WHAT TO DO
Print verbatim the opening line of the material and every subsequent line through the one containing "SC.view_settings.exposure = 0;".

━━━━━━━━━━━━━━━━━━━━━━━━━━━━━━

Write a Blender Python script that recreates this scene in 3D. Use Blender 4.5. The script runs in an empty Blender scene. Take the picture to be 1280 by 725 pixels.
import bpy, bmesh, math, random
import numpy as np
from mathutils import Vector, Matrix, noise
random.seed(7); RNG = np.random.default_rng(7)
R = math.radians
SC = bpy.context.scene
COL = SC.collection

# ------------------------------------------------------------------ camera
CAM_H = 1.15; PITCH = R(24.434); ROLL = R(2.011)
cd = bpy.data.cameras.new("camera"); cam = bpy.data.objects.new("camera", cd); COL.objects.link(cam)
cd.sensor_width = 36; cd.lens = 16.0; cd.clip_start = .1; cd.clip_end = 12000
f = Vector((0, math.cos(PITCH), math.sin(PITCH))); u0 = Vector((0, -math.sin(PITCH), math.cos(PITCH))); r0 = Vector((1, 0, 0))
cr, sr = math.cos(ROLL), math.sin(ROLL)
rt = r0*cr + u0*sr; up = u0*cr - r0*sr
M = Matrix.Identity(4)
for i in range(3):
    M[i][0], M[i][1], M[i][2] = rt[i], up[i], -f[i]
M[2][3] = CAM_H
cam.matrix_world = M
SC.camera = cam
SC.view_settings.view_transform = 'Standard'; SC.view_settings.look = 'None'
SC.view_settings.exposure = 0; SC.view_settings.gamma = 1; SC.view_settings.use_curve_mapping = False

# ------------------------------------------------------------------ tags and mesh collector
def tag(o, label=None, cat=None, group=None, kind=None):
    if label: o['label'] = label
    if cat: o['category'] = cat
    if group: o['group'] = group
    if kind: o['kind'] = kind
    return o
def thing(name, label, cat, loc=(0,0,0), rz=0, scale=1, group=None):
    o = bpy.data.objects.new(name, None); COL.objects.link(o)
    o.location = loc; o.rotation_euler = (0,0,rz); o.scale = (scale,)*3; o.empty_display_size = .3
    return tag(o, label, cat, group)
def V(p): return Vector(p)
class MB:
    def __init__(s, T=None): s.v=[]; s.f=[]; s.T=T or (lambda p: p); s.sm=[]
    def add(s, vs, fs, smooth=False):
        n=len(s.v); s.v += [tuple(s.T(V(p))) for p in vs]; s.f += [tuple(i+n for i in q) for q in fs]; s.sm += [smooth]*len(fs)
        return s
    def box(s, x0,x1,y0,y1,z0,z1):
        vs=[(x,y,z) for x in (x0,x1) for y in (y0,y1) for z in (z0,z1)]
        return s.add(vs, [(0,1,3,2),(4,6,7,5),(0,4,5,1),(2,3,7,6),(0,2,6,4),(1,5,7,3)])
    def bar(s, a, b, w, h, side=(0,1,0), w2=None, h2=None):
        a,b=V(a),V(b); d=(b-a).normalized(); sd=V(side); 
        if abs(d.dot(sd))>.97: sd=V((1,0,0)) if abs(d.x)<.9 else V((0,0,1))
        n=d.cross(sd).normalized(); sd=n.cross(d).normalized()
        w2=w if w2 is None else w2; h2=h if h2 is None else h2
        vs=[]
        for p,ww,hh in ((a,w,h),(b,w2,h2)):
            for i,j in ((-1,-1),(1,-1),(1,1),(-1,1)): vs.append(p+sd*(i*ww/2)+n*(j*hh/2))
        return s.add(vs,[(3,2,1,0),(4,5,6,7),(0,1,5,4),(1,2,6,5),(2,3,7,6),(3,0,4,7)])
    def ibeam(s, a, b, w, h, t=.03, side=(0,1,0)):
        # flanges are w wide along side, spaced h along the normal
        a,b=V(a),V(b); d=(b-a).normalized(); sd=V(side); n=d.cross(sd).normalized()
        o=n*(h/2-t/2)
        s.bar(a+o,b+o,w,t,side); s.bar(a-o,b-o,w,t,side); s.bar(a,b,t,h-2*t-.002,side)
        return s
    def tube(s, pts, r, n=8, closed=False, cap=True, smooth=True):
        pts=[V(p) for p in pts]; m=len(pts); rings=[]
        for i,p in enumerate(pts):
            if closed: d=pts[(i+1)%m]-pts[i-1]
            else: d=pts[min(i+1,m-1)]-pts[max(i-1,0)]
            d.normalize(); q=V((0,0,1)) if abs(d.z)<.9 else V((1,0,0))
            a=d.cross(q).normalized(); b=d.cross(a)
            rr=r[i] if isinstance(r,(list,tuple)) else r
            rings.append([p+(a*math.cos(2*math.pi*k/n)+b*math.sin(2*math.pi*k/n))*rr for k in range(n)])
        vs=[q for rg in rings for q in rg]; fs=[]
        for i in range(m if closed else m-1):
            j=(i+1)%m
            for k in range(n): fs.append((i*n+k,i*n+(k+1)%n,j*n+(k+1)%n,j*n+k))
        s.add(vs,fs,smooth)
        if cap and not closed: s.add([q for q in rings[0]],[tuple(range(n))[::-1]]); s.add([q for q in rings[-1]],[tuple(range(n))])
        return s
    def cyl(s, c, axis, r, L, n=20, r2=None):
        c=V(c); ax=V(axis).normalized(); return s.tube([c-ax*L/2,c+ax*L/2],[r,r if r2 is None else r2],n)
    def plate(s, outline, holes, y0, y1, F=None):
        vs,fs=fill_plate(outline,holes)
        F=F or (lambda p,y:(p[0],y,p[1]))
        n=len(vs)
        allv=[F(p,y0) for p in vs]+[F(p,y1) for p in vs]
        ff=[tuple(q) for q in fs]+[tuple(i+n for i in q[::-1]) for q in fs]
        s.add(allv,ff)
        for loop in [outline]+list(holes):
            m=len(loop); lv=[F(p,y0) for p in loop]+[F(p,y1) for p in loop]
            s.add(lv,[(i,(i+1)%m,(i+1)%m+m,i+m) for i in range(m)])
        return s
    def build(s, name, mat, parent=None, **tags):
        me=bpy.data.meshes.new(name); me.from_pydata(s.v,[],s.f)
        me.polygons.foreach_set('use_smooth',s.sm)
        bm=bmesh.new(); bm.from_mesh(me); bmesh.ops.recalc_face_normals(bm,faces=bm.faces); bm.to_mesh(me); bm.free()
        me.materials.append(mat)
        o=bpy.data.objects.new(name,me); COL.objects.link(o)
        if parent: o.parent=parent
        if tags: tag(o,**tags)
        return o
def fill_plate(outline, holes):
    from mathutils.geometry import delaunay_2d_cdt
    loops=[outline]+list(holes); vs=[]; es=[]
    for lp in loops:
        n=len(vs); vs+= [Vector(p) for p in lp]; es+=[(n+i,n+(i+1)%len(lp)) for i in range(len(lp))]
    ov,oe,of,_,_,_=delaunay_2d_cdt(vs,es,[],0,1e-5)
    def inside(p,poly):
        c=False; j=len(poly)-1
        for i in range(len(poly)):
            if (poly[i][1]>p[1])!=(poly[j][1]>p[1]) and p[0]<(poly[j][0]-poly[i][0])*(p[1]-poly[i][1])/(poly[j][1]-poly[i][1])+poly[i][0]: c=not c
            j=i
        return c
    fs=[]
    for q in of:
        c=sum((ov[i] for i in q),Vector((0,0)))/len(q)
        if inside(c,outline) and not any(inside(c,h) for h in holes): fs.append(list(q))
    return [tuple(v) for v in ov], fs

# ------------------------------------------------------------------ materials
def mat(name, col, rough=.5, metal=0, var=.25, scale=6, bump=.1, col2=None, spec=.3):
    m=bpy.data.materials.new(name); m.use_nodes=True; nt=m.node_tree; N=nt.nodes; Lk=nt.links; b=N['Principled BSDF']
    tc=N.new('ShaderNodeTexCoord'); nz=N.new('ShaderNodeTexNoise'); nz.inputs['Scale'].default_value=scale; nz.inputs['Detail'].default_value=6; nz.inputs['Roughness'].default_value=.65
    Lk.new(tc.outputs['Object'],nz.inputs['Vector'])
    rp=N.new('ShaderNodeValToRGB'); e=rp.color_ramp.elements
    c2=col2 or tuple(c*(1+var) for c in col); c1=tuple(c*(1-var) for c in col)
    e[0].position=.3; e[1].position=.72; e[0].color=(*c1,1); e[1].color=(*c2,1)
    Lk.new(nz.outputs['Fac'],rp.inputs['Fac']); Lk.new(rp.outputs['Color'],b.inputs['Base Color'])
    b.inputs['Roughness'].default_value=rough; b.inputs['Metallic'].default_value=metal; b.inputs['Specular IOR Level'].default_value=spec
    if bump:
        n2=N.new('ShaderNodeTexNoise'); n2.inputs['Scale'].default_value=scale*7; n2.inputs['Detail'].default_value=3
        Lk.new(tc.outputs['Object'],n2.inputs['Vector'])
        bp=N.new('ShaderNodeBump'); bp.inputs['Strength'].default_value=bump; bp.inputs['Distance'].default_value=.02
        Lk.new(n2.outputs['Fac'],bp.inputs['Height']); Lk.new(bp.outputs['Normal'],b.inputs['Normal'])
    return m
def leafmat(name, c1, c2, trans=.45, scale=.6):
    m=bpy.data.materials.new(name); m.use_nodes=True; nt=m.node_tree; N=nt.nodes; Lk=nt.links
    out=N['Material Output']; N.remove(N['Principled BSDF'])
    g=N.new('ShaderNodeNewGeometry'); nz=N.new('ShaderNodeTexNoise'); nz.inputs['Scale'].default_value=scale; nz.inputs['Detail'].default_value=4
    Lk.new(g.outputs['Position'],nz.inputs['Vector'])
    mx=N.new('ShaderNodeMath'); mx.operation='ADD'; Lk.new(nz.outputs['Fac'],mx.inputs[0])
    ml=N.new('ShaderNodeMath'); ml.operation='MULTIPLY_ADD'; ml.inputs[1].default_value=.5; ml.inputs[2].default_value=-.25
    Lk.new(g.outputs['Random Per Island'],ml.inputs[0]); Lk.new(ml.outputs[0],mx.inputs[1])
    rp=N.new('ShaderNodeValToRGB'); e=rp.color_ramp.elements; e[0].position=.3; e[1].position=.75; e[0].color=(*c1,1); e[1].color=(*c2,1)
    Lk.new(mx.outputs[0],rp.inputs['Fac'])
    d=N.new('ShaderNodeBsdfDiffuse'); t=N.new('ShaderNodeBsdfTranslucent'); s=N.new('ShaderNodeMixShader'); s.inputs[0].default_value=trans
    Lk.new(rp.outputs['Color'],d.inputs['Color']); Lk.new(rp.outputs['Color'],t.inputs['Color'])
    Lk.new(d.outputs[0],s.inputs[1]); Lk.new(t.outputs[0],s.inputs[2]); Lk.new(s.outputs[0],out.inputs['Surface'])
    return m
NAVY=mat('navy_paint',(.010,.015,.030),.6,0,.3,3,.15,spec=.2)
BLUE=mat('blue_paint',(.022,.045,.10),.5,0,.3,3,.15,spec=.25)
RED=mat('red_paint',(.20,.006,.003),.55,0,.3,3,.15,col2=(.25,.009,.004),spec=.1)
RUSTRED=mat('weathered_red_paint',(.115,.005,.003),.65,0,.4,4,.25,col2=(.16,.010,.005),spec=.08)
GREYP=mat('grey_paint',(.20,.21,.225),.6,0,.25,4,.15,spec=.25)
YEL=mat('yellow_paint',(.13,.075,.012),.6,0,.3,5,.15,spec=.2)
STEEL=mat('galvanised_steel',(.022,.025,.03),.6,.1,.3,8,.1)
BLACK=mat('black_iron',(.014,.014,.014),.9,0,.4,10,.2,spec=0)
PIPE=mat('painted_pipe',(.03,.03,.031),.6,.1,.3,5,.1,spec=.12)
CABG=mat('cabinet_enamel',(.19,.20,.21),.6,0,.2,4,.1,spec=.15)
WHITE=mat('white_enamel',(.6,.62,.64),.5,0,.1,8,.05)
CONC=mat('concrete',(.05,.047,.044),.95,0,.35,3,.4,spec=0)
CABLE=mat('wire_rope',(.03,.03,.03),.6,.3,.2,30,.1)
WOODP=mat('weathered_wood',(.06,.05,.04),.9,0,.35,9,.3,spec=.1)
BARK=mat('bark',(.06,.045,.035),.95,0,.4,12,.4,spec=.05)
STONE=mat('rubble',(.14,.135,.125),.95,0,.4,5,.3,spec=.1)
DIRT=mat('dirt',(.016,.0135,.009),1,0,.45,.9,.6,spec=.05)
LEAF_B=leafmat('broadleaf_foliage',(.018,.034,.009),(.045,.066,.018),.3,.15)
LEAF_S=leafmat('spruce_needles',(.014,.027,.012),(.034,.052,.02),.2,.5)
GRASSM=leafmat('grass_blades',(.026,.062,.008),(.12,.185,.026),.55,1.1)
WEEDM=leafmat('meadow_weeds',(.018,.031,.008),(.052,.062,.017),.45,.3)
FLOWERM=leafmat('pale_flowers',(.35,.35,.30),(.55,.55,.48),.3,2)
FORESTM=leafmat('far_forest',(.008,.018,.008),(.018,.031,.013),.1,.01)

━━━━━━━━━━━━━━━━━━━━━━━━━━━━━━

TASK RESPONSE
Write a Blender Python script that recreates this scene in 3D. Use Blender 4.5. The script runs in an empty Blender scene. Take the picture to be 1280 by 725 pixels.
import bpy, bmesh, math, random
import numpy as np
from mathutils import Vector, Matrix, noise
random.seed(7); RNG = np.random.default_rng(7)
R = math.radians
SC = bpy.context.scene
COL = SC.collection

# ------------------------------------------------------------------ camera
CAM_H = 1.15; PITCH = R(24.434); ROLL = R(2.011)
cd = bpy.data.cameras.new("camera"); cam = bpy.data.objects.new("camera", cd); COL.objects.link(cam)
cd.sensor_width = 36; cd.lens = 16.0; cd.clip_start = .1; cd.clip_end = 12000
f = Vector((0, math.cos(PITCH), math.sin(PITCH))); u0 = Vector((0, -math.sin(PITCH), math.cos(PITCH))); r0 = Vector((1, 0, 0))
cr, sr = math.cos(ROLL), math.sin(ROLL)
rt = r0*cr + u0*sr; up = u0*cr - r0*sr
M = Matrix.Identity(4)
for i in range(3):
    M[i][0], M[i][1], M[i][2] = rt[i], up[i], -f[i]
M[2][3] = CAM_H
cam.matrix_world = M
SC.camera = cam
SC.view_settings.view_transform = 'Standard'; SC.view_settings.look = 'None'
SC.view_settings.exposure = 0; SC.view_settings.gamma = 1; SC.view_settings.use_curve_mapping = False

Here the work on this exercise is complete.